--- begin Available data ---

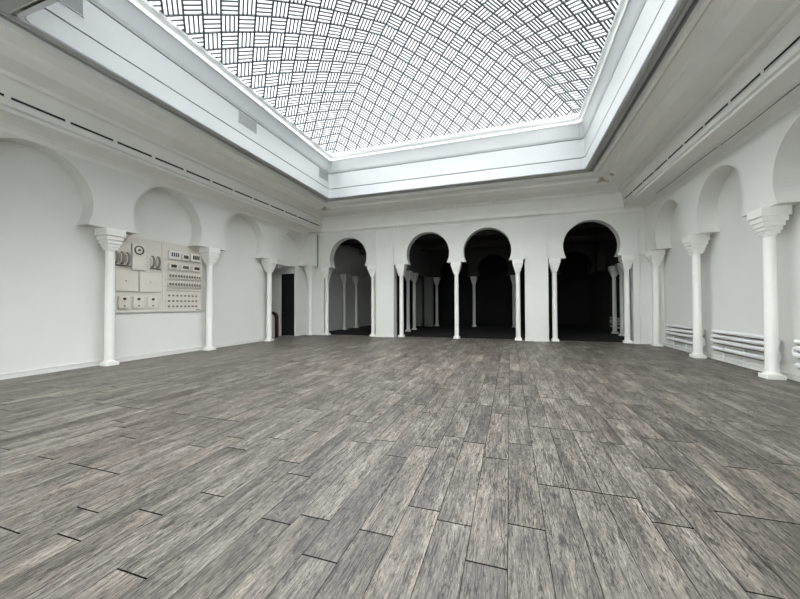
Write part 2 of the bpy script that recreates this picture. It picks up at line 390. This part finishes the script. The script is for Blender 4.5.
# translucent daylight strip above the upstand, then the grey eaves frame
strip = struct('window_1', rings(NB(), [cl(.11, 7.0), cl(.115, 7.065)], .06), glassm)
frame = struct('trim_skylight_eaves', rings(NB(), [cl(.10, 7.065), cl(.19, 7.07), cl(.20, 7.14), cl(.17, 7.26), cl(-.05, 7.26), cl(-.05, 7.065), cl(.10, 7.065)], .04), mat('grey_eaves_metal', '#d3d6d6', .45, .03, 4))
roof = struct('ceiling_roof_slab', rings(NB(), [(WL-.3, WR+.3, YF-.3, YB+.6, 4.9), (WL-.3, WR+.3, YF-.3, YB+.6, 5.9), (-6.95, 2.5, 2.6, 11.9, 5.9), (-6.95, 2.5, 2.6, 11.9, 6.96), cl(.085, 6.98)]), ceilm)

# ------------------------------------------------------------------ skylight dome: curved hipped vault, basket-weave lattice under frosted glass
DX, DY, DM = -2.225, 7.24, 4.31
def dz(m): return 7.19+1.42*(1-(min(m, DM)/DM)**1.95)
def dome_pt(p, q, off=0.0):
    x = (p+q)/math.sqrt(2); y = (q-p)/math.sqrt(2)
    return Vector((DX+x, DY+y, dz(max(abs(x), abs(y)))+off))
bm = NB(); n = 36; grid = {}
for i in range(n+1):
    for j in range(n+1):
        x = -DM+2*DM*i/n; y = -DM+2*DM*j/n
        grid[i, j] = bm.verts.new((DX+x, DY+y, dz(max(abs(x), abs(y)))+.05))
for i in range(n):
    for j in range(n):
        q = [grid[i, j], grid[i+1, j], grid[i+1, j+1], grid[i, j+1]]
        if (i < n/2) == (j < n/2): bm.faces.new((q[0], q[1], q[2])); bm.faces.new((q[0], q[2], q[3]))
        else: bm.faces.new((q[0], q[1], q[3])); bm.faces.new((q[1], q[2], q[3]))
dome = struct('ceiling_skylight_glass', bm, glassm)
cell = 2*DM*math.sqrt(2)/36
K = 18
def clip(a, b):
    """clip a plan segment (p,q) to the square |x|,|y| <= DM"""
    t0, t1 = 0.0, 1.0
    def xy(s): return ((s[0]+s[1])/math.sqrt(2), (s[1]-s[0])/math.sqrt(2))
    A, B = xy(a), xy(b)
    for k in (0, 1):
        d = B[k]-A[k]
        for sgn in (1, -1):
            num = DM-sgn*A[k]; den = sgn*d
            if abs(den) < 1e-9:
                if num < 0: return None
            elif den > 0: t1 = min(t1, num/den)
            else: t0 = max(t0, num/den)
    if t1-t0 < .02: return None
    L_ = lambda t: (a[0]+(b[0]-a[0])*t, a[1]+(b[1]-a[1])*t)
    return L_(t0), L_(t1)
def bar(bm, a, b, w, h):
    r = clip(a, b)
    if not r: return
    P, Q = dome_pt(*r[0]), dome_pt(*r[1]); d = (Q-P).normalized()
    s = d.cross(Vector((0, 0, 1))).normalized()*w/2; z = Vector((0, 0, h))
    v = [bm.verts.new(k) for k in (P-s, P+s, Q+s, Q-s, P-s+z, P+s+z, Q+s+z, Q-s+z)]
    for f in ((0, 3, 2, 1), (4, 5, 6, 7), (0, 1, 5, 4), (2, 3, 7, 6), (1, 2, 6, 5), (0, 4, 7, 3)): bm.faces.new([v[i] for i in f])
bm = NB()
for i in range(-K, K):
    for j in range(-K, K):
        p, q = i*cell, j*cell
        bar(bm, (p, q), (p+cell, q), .041, .030); bar(bm, (p, q), (p, q+cell), .041, .030)
        for k in (1, 2, 3):
            if (i+j) % 2: bar(bm, (p+cell*k/4, q), (p+cell*k/4, q+cell), .034, .020)
            else: bar(bm, (p, q+cell*k/4), (p+cell, q+cell*k/4), .034, .020)
struct('ceiling_skylight_lattice', bm, barm)

# ------------------------------------------------------------------ columns
def make_column(name='arcade_column'):
    t = thing(name, '', 'column')
    b = bx(-.135, .135, -.135, .135, 0, .085, bev=.006)
    lathe(b, [(.118, .085), (.124, .098), (.118, .112), (.106, .118), (.100, .13), (.094, .14)], 24)
    obj('base', b, colm, t, True)
    obj('shaft', lathe(NB(), [(.098, .12), (.096, 1.2), (.092, 2.2), (.088, 2.68), (.104, 2.685), (.104, 2.715), (.09, 2.72)], 28), colm, t, True)
    c = NB()
    steps = [(.108, 2.715, 2.775), (.130, 2.775, 2.85), (.155, 2.85, 2.935), (.183, 2.935, 3.03), (.212, 3.03, 3.20)]
    for k, (h, z0, z1) in enumerate(steps):
        box(c, -h, h, -h, h, z0, z1-.001*(k < 4), bev=.004)
        m = 5+k
        for i in range(m):                     # shallow upright ribs on the two flanks
            y = -h+.02+(2*h-.04)*(i+.5)/m; w = (2*h)/m*.30
            for s in (-1, 1):
                box(c, y-w, y+w, s*h-.006, s*h+.006, z0+.006, z1-.008)
    obj('capital', c, colm, t)
    return t
ORD = ['nearest', 'second', 'third', 'fourth', 'fifth', 'sixth', 'seventh', 'eighth', 'ninth', 'tenth', 'eleventh', 'twelfth', 'thirteenth', 'fourteenth', 'fifteenth', 'sixteenth']
proto = make_column(); used = [False]
def column(x, y, rz, label, sx=1.0, z=1.0):
    o = proto if not used[0] else copy_tree(proto)
    used[0] = True
    o.location = (x, y, 0); o.rotation_euler = (0, 0, rz); o.scale = (sx, sx, z); o['label'] = label
    return o
cx = WL+.245
zl = (ZS+.03)/3.2
column(cx, LC[2], math.pi/2*0, 'nearest white column on the left wall, just left of the control panels', z=zl)
column(cx, LC[3], 0, 'white left wall column at the right end of the control panels', z=zl)
column(cx, LC[4], 0, 'white left wall column standing at the near edge of the dark doorway', z=zl)
column(cx, LC[1], 0, 'white left wall column out of the picture beyond its left edge', z=zl)
column(4.64, RC[3], 0, 'nearest and tallest white column on the right wall, at the right edge', z=(ZS-.02)/3.2)
column(4.64, RC[4], 0, 'middle white column of the right wall, between two pipe radiators', z=(ZS-.02)/3.2)
column(4.64, RC[5], 0, 'farthest white column of the right wall, beside the back right corner', z=(ZS-.02)/3.2)
column(4.64, RC[2], 0, 'white right wall column out of the picture beyond its right edge', z=(ZS-.02)/3.2)
zb = 3.16/3.2; cy = YB+.19
column(-8.98, YB-.05, 0, 'white column in the back left corner right of the black doorway', sx=.92, z=zl)
column(-8.22, cy, 0, 'white column at the left side of the leftmost open arch', sx=.95, z=zb)
column(-5.86, cy, 0, 'white column at the right side of the leftmost open arch, against the wide pillar', sx=.95, z=zb)
column(-4.52, cy, 0, 'white column left of the twin arches, beside the left wide pillar', sx=.95, z=zb)
column(-2.11, cy, 0, 'slim white column between the twin central arches', sx=.95, z=zb)
column(.30, cy, 0, 'white column right of the twin arches, left of the right wide pillar', sx=.95, z=zb)
column(1.62, cy, 0, 'white column at the left side of the rightmost open arch', sx=.95, z=3.14/3.2)
column(4.00, cy, 0, 'white column at the right side of the rightmost open arch', sx=.95, z=3.14/3.2)

# ------------------------------------------------------------------ the dark hall beyond the arches
hz = 4.9
H0 = YB+T
bm = NB()
box(bm, WL-.25, WL, 14.1, HB, 0, hz)
struct('wall_hall_left', bm, hallw)
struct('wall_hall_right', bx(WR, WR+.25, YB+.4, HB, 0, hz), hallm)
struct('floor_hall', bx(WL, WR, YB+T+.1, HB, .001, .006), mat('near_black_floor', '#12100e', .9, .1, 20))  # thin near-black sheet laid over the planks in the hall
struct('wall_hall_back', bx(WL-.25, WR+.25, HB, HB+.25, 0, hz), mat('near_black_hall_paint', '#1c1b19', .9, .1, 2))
bm = bx(WL-.25, WR+.25, YB+.6, HB+.25, hz, hz+.25)
for y in (15.9, 19.2): box(bm, WL, WR, y, y+.35, hz-.28, hz)
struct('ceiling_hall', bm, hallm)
prsL = bx(WL+.001, WL+.36, 14.3, 21.5, 3.2, hz)
struct('wall_hall_left_arches', prsL, hallw)
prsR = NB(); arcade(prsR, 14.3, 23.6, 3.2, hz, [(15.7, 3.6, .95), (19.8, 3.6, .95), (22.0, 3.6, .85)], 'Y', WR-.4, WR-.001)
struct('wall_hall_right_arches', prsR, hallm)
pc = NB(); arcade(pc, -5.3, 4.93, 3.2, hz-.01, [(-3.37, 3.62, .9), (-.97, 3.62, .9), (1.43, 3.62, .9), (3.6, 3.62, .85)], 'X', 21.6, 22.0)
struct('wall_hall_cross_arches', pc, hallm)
pm = bx(-5.3, -4.95, 16.85, 21.6, 3.2, hz-.01)
box(pm, -5.3, -4.75, 21.3, 21.6, 0, 3.2)
box(pm, -5.9, -5.45, 21.3, 21.6, 0, 3.2)
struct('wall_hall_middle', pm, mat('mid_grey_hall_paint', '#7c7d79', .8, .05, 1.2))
def hallcol(x, y, label): column(x, y, 0, label, sx=.95, z=1)
hallcol(WL+.24, 17.45, 'grey column on the hall wall, left one of two seen through the leftmost arch')
hallcol(WL+.24, 19.02, 'grey column on the hall wall, right one of two seen through the leftmost arch')
hallcol(-5.12, 17.05, 'dim column in the hall nearest the left edge of the left twin arch')
hallcol(-5.12, 18.25, 'dim column in the hall, second from the left edge of the left twin arch')
hallcol(-4.57, 21.8, 'dim column deep in the hall seen at the right of the left twin arch')
hallcol(-2.17, 21.8, 'dim column deep in the hall seen alone through the right twin arch')
hallcol(.23, 21.8, 'dim column deep in the hall at the right edge of the right twin arch')
hallcol(4.70, 17.15, 'dim column beside the hall radiator, nearer of two through the rightmost arch')
hallcol(4.70, 18.30, 'dim column beside the hall radiator, farther of two through the rightmost arch')

# ------------------------------------------------------------------ doorway recess on the left with a black opening
bm = NB()
box(bm, -11.5, -10.06, 13.1, 13.35, 0, 3.3); box(bm, -10.06, WL-.06, 13.1, 13.35, 2.86, 3.3)
box(bm, -11.75, -11.5, DY0-.2, 13.35, 0, 3.3)
box(bm, -11.5, WL-.25, DY0-.2, DY0-.0, 0, 3.3)
struct('wall_recess', bm, hallw)
struct('ceiling_recess_lobby', box(bx(-11.5, WL-.25, DY0, 13.1, 3.15, 3.3), -11.5, WL-.25, 12.2, 12.45, 3.02, 3.15), hallw)
t = thing('black_door', 'tall black door in the recess at the back left corner', 'door', (-9.70, 13.12, 0))
t.name = 'door_1'; t['kind'] = 'structure'
obj('door_leaf', bx(-.34, .34, .04, .09, .01, 2.84), blackm, t)
fr = bx(-.36, -.33, -.01, .12, 0, 2.86); box(fr, .325, .35, -.01, .12, 0, 2.86); box(fr, -.36, .35, -.01, .12, 2.83, 2.86)
obj('door_frame', fr, blackm, t)
obj('door_handle', tube(NB(), [(-.27, .04, 1.05), (-.27, -.01, 1.05), (-.17, -.01, 1.05)], .012, 8), brassm, t)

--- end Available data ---

Instruction:
Skip every picture and return the lines above from the top through the one that contains "cl(.085, 6.98)]), ceilm)".

Task answer:
Write part 2 of the bpy script that recreates this picture. It picks up at line 390. This part finishes the script. The script is for Blender 4.5.
# translucent daylight strip above the upstand, then the grey eaves frame
strip = struct('window_1', rings(NB(), [cl(.11, 7.0), cl(.115, 7.065)], .06), glassm)
frame = struct('trim_skylight_eaves', rings(NB(), [cl(.10, 7.065), cl(.19, 7.07), cl(.20, 7.14), cl(.17, 7.26), cl(-.05, 7.26), cl(-.05, 7.065), cl(.10, 7.065)], .04), mat('grey_eaves_metal', '#d3d6d6', .45, .03, 4))
roof = struct('ceiling_roof_slab', rings(NB(), [(WL-.3, WR+.3, YF-.3, YB+.6, 4.9), (WL-.3, WR+.3, YF-.3, YB+.6, 5.9), (-6.95, 2.5, 2.6, 11.9, 5.9), (-6.95, 2.5, 2.6, 11.9, 6.96), cl(.085, 6.98)]), ceilm)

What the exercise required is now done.